PROBLEM TO WORK ON: Restate all the material verbatim, except for the pictures.

━━━ GIVEN INFORMATION ━━━

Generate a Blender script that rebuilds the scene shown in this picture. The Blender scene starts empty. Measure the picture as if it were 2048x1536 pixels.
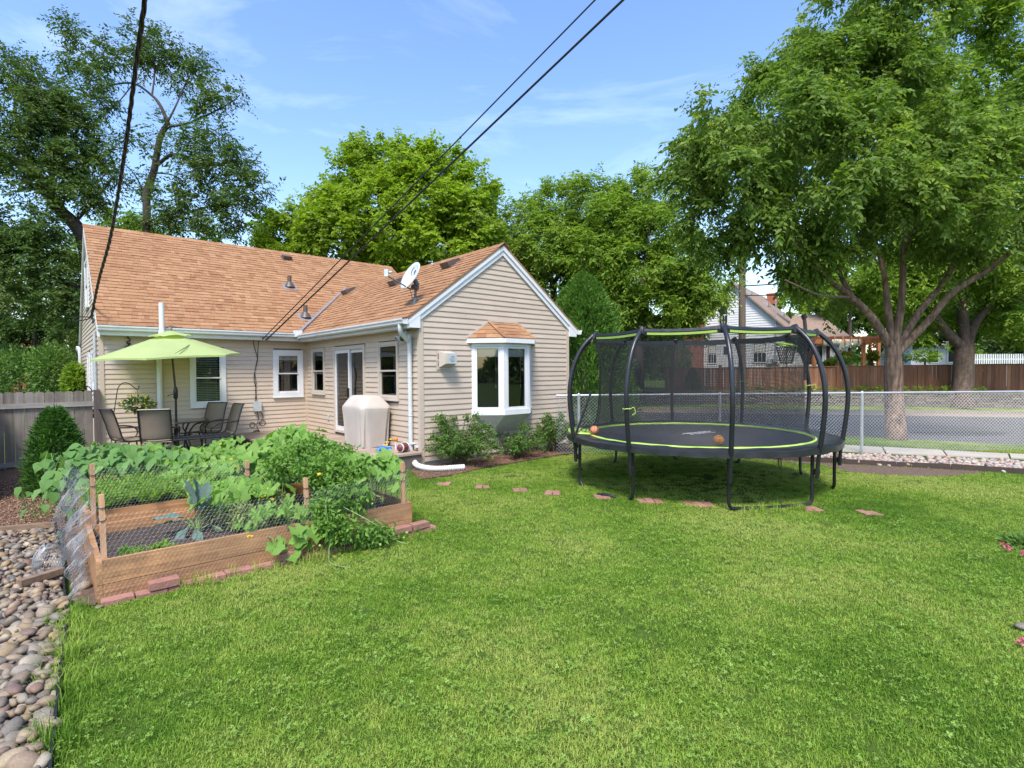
import bpy, math, random
import numpy as np
from mathutils import Vector, Matrix
random.seed(7)
RNG = np.random.default_rng(7)
SC = bpy.context.scene
COL = SC.collection
R = math.radians
# ------------------------------------------------------------------ camera
F_PX, PITCH, ROLL, YAW, CAM_H = 1065.28, 0.0224630, -0.0069829, 0.719118, 1.70
cam_d = bpy.data.cameras.new('camera')
cam_d.sensor_width = 36.0
cam_d.lens = 36.0 * F_PX / 2048.0
cam_d.clip_start, cam_d.clip_end = 0.05, 2000.0
cam = bpy.data.objects.new('camera', cam_d)
COL.objects.link(cam)
_cp, _sp = math.cos(PITCH), math.sin(PITCH)
_right, _up, _fwd = Vector((1, 0, 0)), Vector((0, _sp, _cp)), Vector((0, _cp, -_sp))
_cr, _sr = math.cos(ROLL), math.sin(ROLL)
# image x axis u' = c u - s v (v down):  rotate the camera about its forward axis
_cx = _right * _cr + _up * _sr
_cy = _up * _cr - _right * _sr
cam.matrix_world = Matrix(((_cx.x, _cy.x, -_fwd.x, 0), (_cx.y, _cy.y, -_fwd.y, 0), (_cx.z, _cy.z, -_fwd.z, CAM_H), (0, 0, 0, 1)))
SC.camera = cam
# ------------------------------------------------------------------ sky and sun
SUN_EL, SUN_AZ = R(57), R(186)          # azimuth clockwise from +Y: the sun stands behind the camera
world = bpy.data.worlds.new('World')
SC.world = world
world.use_nodes = True
wn, wl = world.node_tree.nodes, world.node_tree.links
wn.clear()
sky = wn.new('ShaderNodeTexSky')
sky.sky_type = 'NISHITA'
sky.sun_disc = False
sky.sun_elevation = SUN_EL
sky.sun_rotation = SUN_AZ
sky.air_density, sky.dust_density, sky.ozone_density = 1.25, 1.2, 1.6
hs = wn.new('ShaderNodeHueSaturation')
hs.inputs['Saturation'].default_value = 1.18
hs.inputs['Value'].default_value = 1.0
hs.inputs['Hue'].default_value = 0.511
tcw = wn.new('ShaderNodeTexCoord')
mpw = wn.new('ShaderNodeMapping')
mpw.inputs['Rotation'].default_value = (0.0, 0.0, 0.6)
mpw.inputs['Scale'].default_value = (1.1, 2.4, 4.2)
nzw = wn.new('ShaderNodeTexNoise')
nzw.inputs['Scale'].default_value = 1.5
nzw.inputs['Detail'].default_value = 7.0
nzw.inputs['Roughness'].default_value = 0.62
nzw.inputs['Distortion'].default_value = 0.9
crw = wn.new('ShaderNodeValToRGB')
crw.color_ramp.elements[0].position, crw.color_ramp.elements[0].color = 0.52, (0, 0, 0, 1)
crw.color_ramp.elements[1].position, crw.color_ramp.elements[1].color = 1.0, (0.30, 0.30, 0.30, 1)
mxw = wn.new('ShaderNodeMix')
mxw.data_type = 'RGBA'
mxw.inputs[7].default_value = (7.4, 8.0, 8.8, 1)
bgw = wn.new('ShaderNodeBackground')
bgw.inputs['Strength'].default_value = 0.125
outw = wn.new('ShaderNodeOutputWorld')
wl.new(tcw.outputs['Generated'], mpw.inputs['Vector'])
wl.new(mpw.outputs['Vector'], nzw.inputs['Vector'])
wl.new(nzw.outputs['Fac'], crw.inputs['Fac'])
wl.new(sky.outputs['Color'], hs.inputs['Color'])
wl.new(hs.outputs['Color'], mxw.inputs[6])
wl.new(crw.outputs['Color'], mxw.inputs[0])
wl.new(mxw.outputs[2], bgw.inputs['Color'])
wl.new(bgw.outputs['Background'], outw.inputs['Surface'])
sun_d = bpy.data.lights.new('sun', 'SUN')
sun_d.energy = 2.0
sun_d.angle = R(14.0)
sun_d.color = (1.0, 0.94, 0.86)
sun = bpy.data.objects.new('sun', sun_d)
COL.objects.link(sun)
_sd = Vector((math.sin(SUN_AZ) * math.cos(SUN_EL), math.cos(SUN_AZ) * math.cos(SUN_EL), math.sin(SUN_EL)))
sun.rotation_euler = _sd.to_track_quat('Z', 'Y').to_euler()
SC.view_settings.view_transform = 'Standard'
SC.view_settings.look = 'None'
SC.view_settings.gamma = 1.0
SC.view_settings.use_curve_mapping = False
SC.view_settings.exposure = 1.42
SC.cycles.max_bounces = 6
SC.cycles.diffuse_bounces = 3
SC.cycles.transparent_max_bounces = 24
SC.cycles.use_adaptive_sampling = True
SC.cycles.adaptive_threshold = 0.01
try:
    SC.cycles.use_denoising = True
    SC.cycles.denoiser = 'OPENIMAGEDENOISE'
    SC.cycles.denoising_input_passes = 'RGB_ALBEDO_NORMAL'
    SC.cycles.denoising_prefilter = 'NONE'
except Exception:
    pass
SC.cycles.caustics_reflective = False
SC.cycles.caustics_refractive = False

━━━

EXPECTED ANSWER:
Generate a Blender script that rebuilds the scene shown in this picture. The Blender scene starts empty. Measure the picture as if it were 2048x1536 pixels.
import bpy, math, random
import numpy as np
from mathutils import Vector, Matrix
random.seed(7)
RNG = np.random.default_rng(7)
SC = bpy.context.scene
COL = SC.collection
R = math.radians
# ------------------------------------------------------------------ camera
F_PX, PITCH, ROLL, YAW, CAM_H = 1065.28, 0.0224630, -0.0069829, 0.719118, 1.70
cam_d = bpy.data.cameras.new('camera')
cam_d.sensor_width = 36.0
cam_d.lens = 36.0 * F_PX / 2048.0
cam_d.clip_start, cam_d.clip_end = 0.05, 2000.0
cam = bpy.data.objects.new('camera', cam_d)
COL.objects.link(cam)
_cp, _sp = math.cos(PITCH), math.sin(PITCH)
_right, _up, _fwd = Vector((1, 0, 0)), Vector((0, _sp, _cp)), Vector((0, _cp, -_sp))
_cr, _sr = math.cos(ROLL), math.sin(ROLL)
# image x axis u' = c u - s v (v down):  rotate the camera about its forward axis
_cx = _right * _cr + _up * _sr
_cy = _up * _cr - _right * _sr
cam.matrix_world = Matrix(((_cx.x, _cy.x, -_fwd.x, 0), (_cx.y, _cy.y, -_fwd.y, 0), (_cx.z, _cy.z, -_fwd.z, CAM_H), (0, 0, 0, 1)))
SC.camera = cam
# ------------------------------------------------------------------ sky and sun
SUN_EL, SUN_AZ = R(57), R(186)          # azimuth clockwise from +Y: the sun stands behind the camera
world = bpy.data.worlds.new('World')
SC.world = world
world.use_nodes = True
wn, wl = world.node_tree.nodes, world.node_tree.links
wn.clear()
sky = wn.new('ShaderNodeTexSky')
sky.sky_type = 'NISHITA'
sky.sun_disc = False
sky.sun_elevation = SUN_EL
sky.sun_rotation = SUN_AZ
sky.air_density, sky.dust_density, sky.ozone_density = 1.25, 1.2, 1.6
hs = wn.new('ShaderNodeHueSaturation')
hs.inputs['Saturation'].default_value = 1.18
hs.inputs['Value'].default_value = 1.0
hs.inputs['Hue'].default_value = 0.511
tcw = wn.new('ShaderNodeTexCoord')
mpw = wn.new('ShaderNodeMapping')
mpw.inputs['Rotation'].default_value = (0.0, 0.0, 0.6)
mpw.inputs['Scale'].default_value = (1.1, 2.4, 4.2)
nzw = wn.new('ShaderNodeTexNoise')
nzw.inputs['Scale'].default_value = 1.5
nzw.inputs['Detail'].default_value = 7.0
nzw.inputs['Roughness'].default_value = 0.62
nzw.inputs['Distortion'].default_value = 0.9
crw = wn.new('ShaderNodeValToRGB')
crw.color_ramp.elements[0].position, crw.color_ramp.elements[0].color = 0.52, (0, 0, 0, 1)
crw.color_ramp.elements[1].position, crw.color_ramp.elements[1].color = 1.0, (0.30, 0.30, 0.30, 1)
mxw = wn.new('ShaderNodeMix')
mxw.data_type = 'RGBA'
mxw.inputs[7].default_value = (7.4, 8.0, 8.8, 1)
bgw = wn.new('ShaderNodeBackground')
bgw.inputs['Strength'].default_value = 0.125
outw = wn.new('ShaderNodeOutputWorld')
wl.new(tcw.outputs['Generated'], mpw.inputs['Vector'])
wl.new(mpw.outputs['Vector'], nzw.inputs['Vector'])
wl.new(nzw.outputs['Fac'], crw.inputs['Fac'])
wl.new(sky.outputs['Color'], hs.inputs['Color'])
wl.new(hs.outputs['Color'], mxw.inputs[6])
wl.new(crw.outputs['Color'], mxw.inputs[0])
wl.new(mxw.outputs[2], bgw.inputs['Color'])
wl.new(bgw.outputs['Background'], outw.inputs['Surface'])
sun_d = bpy.data.lights.new('sun', 'SUN')
sun_d.energy = 2.0
sun_d.angle = R(14.0)
sun_d.color = (1.0, 0.94, 0.86)
sun = bpy.data.objects.new('sun', sun_d)
COL.objects.link(sun)
_sd = Vector((math.sin(SUN_AZ) * math.cos(SUN_EL), math.cos(SUN_AZ) * math.cos(SUN_EL), math.sin(SUN_EL)))
sun.rotation_euler = _sd.to_track_quat('Z', 'Y').to_euler()
SC.view_settings.view_transform = 'Standard'
SC.view_settings.look = 'None'
SC.view_settings.gamma = 1.0
SC.view_settings.use_curve_mapping = False
SC.view_settings.exposure = 1.42
SC.cycles.max_bounces = 6
SC.cycles.diffuse_bounces = 3
SC.cycles.transparent_max_bounces = 24
SC.cycles.use_adaptive_sampling = True
SC.cycles.adaptive_threshold = 0.01
try:
    SC.cycles.use_denoising = True
    SC.cycles.denoiser = 'OPENIMAGEDENOISE'
    SC.cycles.denoising_input_passes = 'RGB_ALBEDO_NORMAL'
    SC.cycles.denoising_prefilter = 'NONE'
except Exception:
    pass
SC.cycles.caustics_reflective = False
SC.cycles.caustics_refractive = False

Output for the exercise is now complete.